Değerli okurlarım, bir zamanlar salladıklarına şimdilerde dost olursa, bunun adına siyasi nezaket denmez. Muhtemelen bu yaklaşıma “Yandaşlık” denir. Analar ağlamasının karşılığı %100 olur. Türk Milletinin %40’ı Türk Milli Takımı yenilsin mi diyor? Türk ulusu analar ağlasın, silahlar susmanın mı diyor? Türk takımlarının başarısına, Milli Takımımızın galibiyetlerine sevineceksek, içerde huzur şart!
Futbolda, kupalardan elenmeyi gayet doğal sayabiliyoruz, tecrübe kazanıyoruz, seneye daha iyi oluruz diyebiliyoruz. Daha fazla çalışarak ideallerimizi gerçekleştirmemiz de mümkün oluyor.
Ancak ülkeyi küçültmek, polisi sahaya çıkartmak, 3-5-2 ya da 4-4-2 yerine ‘Başkanlık’ sistemini getirmek… İşte, yüce Türk Ulusu’na bunlar ters düşüyor. Nedense hazmedilmiyor!
Bir hususu kolaylıkla, zorluk çekmeden, fazlada zorlanmadan içimize sindiriyor, hazmedebiliyoruz. Bunun için yüzümüz de kızarmıyor. Duyduğumuz kadarıyla, devlet adamlarının nezaret ettiği bir poşet nohut, bir torba kömür konusu! Kömürü alıp yüzümüzün karasıyla doğru sandık başına gidiyoruz. Bize helal olsun. ‘Adam gibi adam olmalıyız’ demiştim ya, devam edeceğiz…
Bir voleybol hocası, konuşmasında “…bu müsabakayı rakibe set vermeden kazanmak istiyoruz…” şeklinde söyleyebilir, en doğal hakkıdır. Bence de hiçbir sakıncası yok. Bir basketbol koçu da “…rakibimizi açık farkla yenmek istiyoruz, böyle bir galibiyete ihtiyacımız var…” şeklinde konuşabilir. Bence inanın hiçbir sakıncası yok.

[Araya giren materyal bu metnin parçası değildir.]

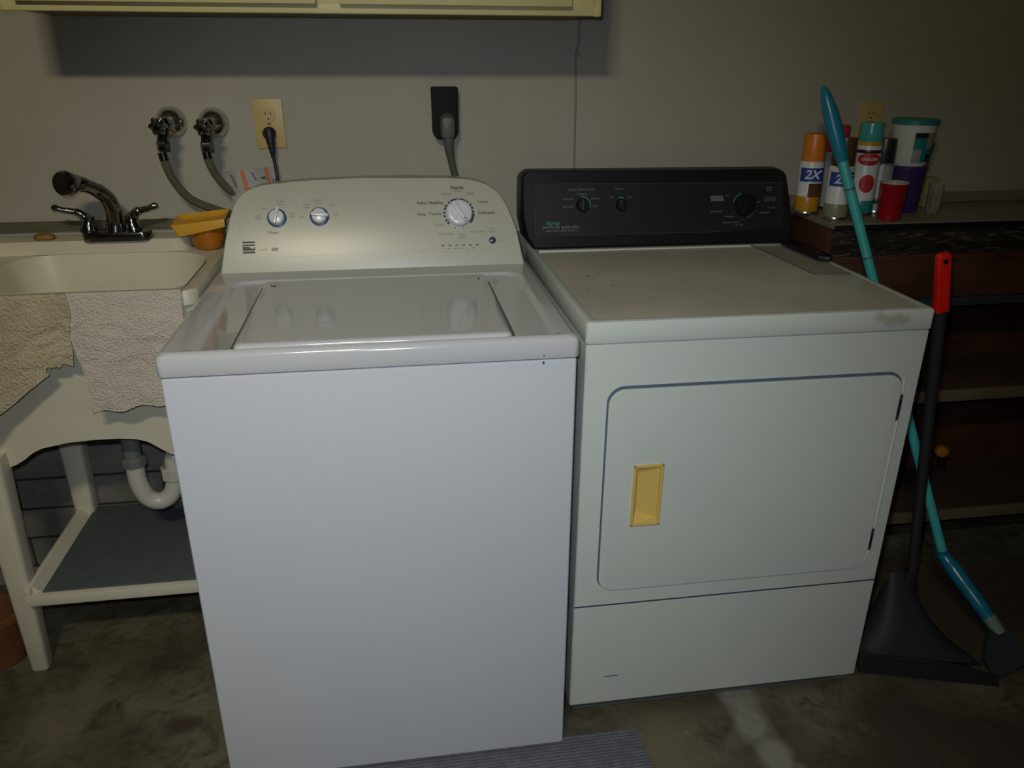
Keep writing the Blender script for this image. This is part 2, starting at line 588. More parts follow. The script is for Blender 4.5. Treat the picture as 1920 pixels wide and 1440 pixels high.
# ------------------------------------------------------------------ the room
X0, X1, Y0, ZC = -2.6, 3.0, -4.6, 2.5
struct(mb('floor').box((X0, Y0, -.1), (X1, .12, 0)), 'floor', 'stained bare concrete garage floor')
struct(mb('wall').box((X0, 0, 0), (X1, .12, ZC)), 'wall_back', 'off-white painted back wall')
struct(mb('dark_wall').box((X0 - .1, Y0, 0), (X0, .12, ZC)), 'wall_left', 'plain wall left of the frame')
struct(mb('dark_wall').box((X1, Y0, 0), (X1 + .1, .12, ZC)), 'wall_right', 'plain wall right of the frame')
struct(mb('dark_wall').box((X0 - .1, Y0 - .1, 0), (X1 + .1, Y0, ZC)), 'wall_front', 'plain wall behind the camera')
struct(mb('ceiling').box((X0 - .1, Y0 - .1, ZC), (X1 + .1, .12, ZC + .1)), 'ceiling', 'plain painted ceiling')
struct(mb('stem').box((X0, -.012, 0), (X1, 0, .97), .003), 'block_wall_and_shade', 'concrete block lower wall, darkened and raised to stand in for shade')  # real block courses low down, extended upward as painted shade
struct(mb('caulk_shade').box((-1.5, -.014, 1.004), (-.50, 0, 1.026), .003), 'gap_shade_strip', 'dark strip standing in for gap shadow and mouldy caulk behind the sink')  # raised strip in place of shadow and caulk along the wall

# thin cable running down the wall
b = mb('cablegrey')
b.tube(spline([(0.388, -.004, 1.52), (0.3875, -.004, 1.43), (0.381, -.004, 1.40), (0.3845, -.004, 1.30), (0.386, -.004, 1.14), (0.39, -.004, .7)], 6), .0022, 8)
b.lathe([(0, 0), (.006, .001), (.005, .006), (0, .008)], (0.387, 0, 1.405), (0, -1, 0), 10)
solo(b, 'cable', (0.388, -.004, .7), 'thin grey cable running straight down the wall behind the dryer', 'cable')

# ------------------------------------------------------------------ wall cabinet (cream, over the washer)
cx0, cx1, cz, cy = -.795, .362, 1.478, -.31
wc = thing('wall_cabinet', (cx0, 0, cz), 'cream painted wall cabinet with two doors hanging above the washer', 'cabinet')
b = mb('cab').box((cx0, cy + .02, cz + .012), (cx1, -.001, 2.25), .003)
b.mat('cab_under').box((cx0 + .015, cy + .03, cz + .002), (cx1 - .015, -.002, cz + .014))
b.build('carcass', wc)
b = mb('cab').box((cx0, cy, cz), (cx1, cy + .02, cz + .018), .003)
b.box((cx0, cy + .0005, cz + .017), (cx0 + .02, cy + .02, 2.25), .001).box((cx1 - .012, cy - .002, cz - .001), (cx1 + .001, cy + .021, 2.25), .003)
b.box((cx1 - .065, cy + .0005, cz + .017), (cx1 - .0125, cy + .02, 2.25), .001).box((-.216, cy + .0005, cz + .017), (-.168, cy + .02, 2.25), .001)
b.build('face_frame', wc)
for (a, c) in ((cx0 + .03, -.214), (-.170, .298)):
    d = mb('cab').box((a, cy - .018, cz + .016), (c, cy, 2.22), .003)
    d = d.build('door', wc)
    boolean(d, mb('cab').box((a + .05 - wc.location.x, cy - .03, .066), (c - .05 - wc.location.x, cy - .010, 2.16 - cz)))
    mb('cab').lathe([(.006, 0), (.006, .012), (.014, .018), (.014, .024), (0, .028)], ((c - .03 if a < -.5 else a + .03), cy - .018, cz + .12), (0, -1, 0), 16).build('knob', d)

# ------------------------------------------------------------------ wall water valves and hoses
for i, (vx, vz, hose, lab, hl) in enumerate((
    (-.594, 1.254, [(-.600, -.105, 1.195), (-.596, -.105, 1.165), (-.588, -.085, 1.125), (-.566, -.062, 1.085), (-.532, -.042, 1.060), (-.47, -.035, 1.035), (-.38, -.035, 1.0), (-.34, -.04, .9)],
     'chrome water valve on the wall, left of the pair above the sink', 'left braided hose curving down from the wall valve behind the washer'),
    (-.498, 1.251, [(-.503, -.105, 1.195), (-.500, -.105, 1.170), (-.491, -.09, 1.138), (-.474, -.075, 1.110), (-.443, -.065, 1.082), (-.38, -.06, 1.045), (-.28, -.06, .98), (-.25, -.06, .88)],
     'chrome water valve on the wall, right of the pair next to the outlet', 'right braided hose curving down from the valve beside the outlet'))):
    t = thing('water_valve', (vx, 0, vz), lab, 'valve', 'washer water valves')
    mb('chrome').lathe([(.0355, 0), (.0358, .003), (.0345, .012), (.031, .022), (.025, .031), (.018, .037), (.011, .040), (.011, .044)], (vx, 0, vz), (0, -1, 0)).build('escutcheon', t)
    b = mb('chromed').lathe([(.011, .02), (.011, .06), (.016, .062), (.017, .085), (.014, .092), (.010, .095), (.008, .125)], (vx, 0, vz), (-.0, -1, 0), 20)
    b.tube([(vx, -.075, vz), (vx - .002, -.09, vz - .022), (vx - .004, -.103, vz - .042)], [.014, .013, .012], 16)
    b.build('valve_body', t)
    mb('chromed').lathe([(0, .118), (.010, .118), (.017, .121), (.0185, .128), (.017, .135), (.010, .138), (.007, .136), (0, .137)], (vx, 0, vz), (0, -1, 0), 48, (6, .16)).build('handle', t, label='lobed chrome handle')
    mb('chromed').lathe([(.0135, 0), (.0145, .003), (.0145, .018), (.012, .022)], (vx - .003, -.1, vz - .036), (0, -.06, -1), 6).build('hose_nut', t)
    b = mb('braid').tube(spline(hose, 10), .0092, 14)
    b.mat('chromed').tube([hose[0], (Vector(hose[0]) * .4 + Vector(hose[1]) * .6)], .0108, 14)
    solo(b, 'supply_hose', hose[-1], hl, 'hose', 'washer supply hoses')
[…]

Benim bir arkadaşım var, aynı zamanda şairdir. Parası-pulu, kellesi-kulağı yerinde olduğu için bazı yerlerde “baba” diyorlardı. Bazı yerlerde yüksek tempodan çıkışları da oluyor. Tatlı sert nasihatlerde de bulunuyor. Hem sağlığımızı ve hem de ülke çıkarlarını düşünüyor…
Ama bir defa bile “Kadınlarınızı dövmeyin” dediğini kimseler duymamış! Bu dayak konularına fazla sıcak bakmamak lazım!
Adam gibi adam olmaya özen göstereceğiz. İçimizden çıkmış değerlerimize saygılı olacağız. Futbolda da, önemli isimler geldi ve geçti, sanat âleminde de öyle değil mi? Örneğin, Merhum Taçsız Kral Metin Oktay, attığı gollerle değil, insanlığı ve efendiliği ile anılıyor. Öyle değil mi?
Televizyonun siyah beyaz olduğu dönemde Orhan Gencebay yine vardı. Üstelik TRT tarafından yasaklanmıştı. Yine de ülkemizde sevilen sayılan bir isimdi. Sadri Alışık, kaybetmiş olmamıza rağmen, herkesin gözünde giderek büyüyor. Turist Ömer olmak kolay mı? Tiyatroyu, futbola tercih eden Metin Serezli hiç unutulur mu? Arkadaşım eşek diyen Barış Manço’nun yeri hala doldurulamıyor. Sanat Güneşimiz Zeki Müren gibisini boşuna beklemeyelim, gelmeyecek!
Onurlu bir yaşam ve iyi huy, ahlak sanat gücüyle birleşince böylesine efsane sanatçılar ortaya çıkıyor.